Department of Justice, Texas Battle Over "No Pat-Down" Law
Department of Justice threatens to cancel flights to and from Texas airports.
May 30, 2011 — -- In a showdown with national implications for travelers, the Department of Justice has threatened to cancel flights to and from Texas if the state's legislators enact a law forbidding security pat-downs that include private parts.
John Murphy, U.S. Attorney for the western district of Texas, wrote a letter to leaders of the Texas state legislature indicating that if the bill is enacted, the TSA would "likely be required to cancel any flight … for which it could not ensure the safety of passengers and crew."
House bill 1937, passed unanimously by the Texas House this month, forbids Transportation Security Administration officials from intentionally touching the private parts of another person. The bill had passed through a Senate committee unanimously before Murphy sent the letter this week.

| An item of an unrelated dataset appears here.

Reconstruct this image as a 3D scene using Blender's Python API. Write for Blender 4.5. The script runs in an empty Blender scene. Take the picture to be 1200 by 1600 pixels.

"As you no doubt are aware, the bill makes it a crime for a federal Transportation Security Official (TSO) to perform the security screening that he or she is authorized and required by federal law to perform," Murphy wrote.
In response to Murphy's threat, Texas state representative David Simpson wrote a response correcting alleged "inaccuracies" in the attorney general's letter and saying that the federal government is "attempting to deprive the citizens of Texas of their constitutional rights."
"The attorney general's letter claims we are stopping all searches. The bill just says you can't touch privates without probable cause," Simpson told ABC News. "This bill was supported unanimously by Democrats and Republicans, liberals and conservatives."
"Meanwhile, our wives, our children, our mothers and grandmothers, will be rudely violated by federal employees out of control," Simpson wrote in his letter.
Simpson said the bill states that a TSA official commits an offense if "without probable cause performs a search for the purpose of granting access to a publicly accessible building or form of transportation and intentionally, knowingly, or recklessly touches the anus, sexual organ, buttocks or breasts of the other person."
"You can't go to third base without giving us a reason," Simpson said.
The TSA, which operates under the Department of Homeland Security, has been under fire since last November for rolling out controversial body scanners and pat-down procedures.
Simpson told ABC News the body scanners are "ineffective security theater."
Simpson said if only 3 percent of air travelers in the U.S. undergo pat-downs, as cited previously by the TSA, then flights to Texas could be shut down "because TSA would not be able to ensure the safety of passengers and crew if agents could not touch the genitals of 3 percent."
TSA spokesman Greg Soule told ABC News that the agency has procedures in place to resolve security threats and screen passengers who decline to be screened by mechanical devices.
"Aviation security agencies worldwide have relied on pat-downs since long before TSA was created, and we have adjusted our pat-down procedures based on what we have learned from intelligence and the tactics used by our adversaries," Soule said in a statement.
Simpson said the Texas bill grants a defense to prosecution if the TSA official acts with explicit federal statutory authority consistent with the Constitution because the TSA has no "statutory authority for a government agent to touch the breasts, anus, sexual organs, or buttocks of a traveler."
"So, if there is actually statutory authority consistent with the Constitution, all an agent must do is bring that statute to the attention of the court. In other words, Texas needs to tell the Department of Justice, "You show me yours (statutory authority) and I'll show you mine (privates)," Simpson wrote.